Baldwin v. State

684 So.2d 254 (1996)

Bobby BALDWIN, Appellant,
v.
The STATE of Florida, Appellee.

No. 96-00015.

District Court of Appeal of Florida, Third District.

December 4, 1996.

Bennett H. Brummer, Public Defender, and Manuel Alvarez, Assistant Public Defender, for appellant.

*255 Robert A. Butterworth, Attorney General, and Keith S. Kromash, Assistant Attorney General, for appellee.

Before COPE, FLETCHER and SHEVIN, JJ.

COPE, Judge.

Bobby Baldwin appeals his habitual offender sentence for tampering with evidence. We conclude that the trial court correctly interpreted the habitual offender statute and that a habitual offender sentence was permissible in this case.

Defendant-appellant Baldwin was convicted on count one of possession of cocaine in violation of section 893.13, Florida Statutes (1993). On count two he was convicted of tampering with evidence in violation of section 918.13, Florida Statutes (1993). At sentencing, the trial court imposed a guidelines sentence on count one, and a habitual offender sentence on count two.

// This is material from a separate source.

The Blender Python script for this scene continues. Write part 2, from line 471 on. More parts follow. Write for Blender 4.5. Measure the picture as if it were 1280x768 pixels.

The applicable version of the habitual offender statute prohibits a habitual offender adjudication when the felony for which the defendant is to be sentenced is "a violation of s. 893.13 relating to the purchase or the possession of a controlled substance ...." § 775.084(1)(a)3, Fla. Stat. (1993).[1] The parties agree that a habitual offender disposition was not possible on count one, because defendant's conviction was for possession of cocaine in violation of section 893.13.

On count two the trial court adjudicated defendant a habitual offender and imposed a habitual offender sentence. Defendant argues that habitual offender treatment should be ruled out on count two, as well as count one, because of the circumstances of his tampering conviction. In this case police officers observed defendant place several small baggies of what appeared to be crack cocaine in his mouth. When the officers arrested defendant, they ordered him to spit out the suspected contraband. Defendant instead chewed and swallowed it. Defendant was convicted of tampering for his refusal to spit out the suspected cocaine.[2]

Defendant argues that the legislative intent was to preclude habitual offender adjudication for possession of small amounts of cocaine. He urges that under the circumstances, his tampering conviction amounts to an indirect conviction of cocaine possession. He asks this court to treat the count two conviction the same as if it had been a conviction under section 893.13 for possession of cocaine.

In previous cases, this court has taken the position that this part of the habitual offender statute should be construed as written. The habitual offender statute precludes habitual offender adjudication if the offense at conviction (1) is for a violation of section 893.13, Florida Statutes, and (2) is for either purchase or possession of a controlled substance. Both conditions must be met. Compare Grene v. State, 21 Fla. L. Weekly D 1145, ___ So.2d ___ [1996 WL 252248] (Fla. 3d DCA May 15, 1996) (habitual offender adjudication impermissible where defendant was convicted of violation of section 893.13, Florida Statutes, for possession with intent to sell cocaine) with Williams v. State, 667 So.2d 914 (Fla. 3d DCA 1996) (habitual offender adjudication permissible where defendant was convicted of violation of section 893.13, Florida Statutes, for sale [rather than purchase or possession] of cocaine).

In the present case, defendant's conviction on count two is not under section 893.13, Florida Statutes, but instead is under the tampering statute, section 918.13, Florida Statutes. Since by its terms the habitual offender statute only excludes convictions under section 893.13 for purchase or possession of a controlled substance, it follows that the trial court correctly interpreted the statute *256 to allow habitual offender adjudication on the count two, the conviction for tampering with evidence.

Although the trial court's oral pronouncement was that the habitual offender adjudication would be imposed on count two only, there is a scrivener's error in the sentencing order which imposed the habitual offender adjudication on both counts. Consequently, we remand for correction of the sentencing order to conform to the oral pronouncement.

Affirmed as to count two; remanded for correction of sentencing order as to count one.

NOTES

[1] The habitual offender statute states:

(a) "Habitual felony offender" means a defendant for whom the court may impose an extended term of imprisonment, as provided in this section, if it finds that:

....

3. The felony for which the defendant is to be sentenced, and one of the two prior felony convictions, is not a violation of s. 893.13 relating to the purchase or the possession of a controlled substance....

Id.

[2] On count one defendant was convicted of possession of different cocaine than that which was believed to be in his mouth.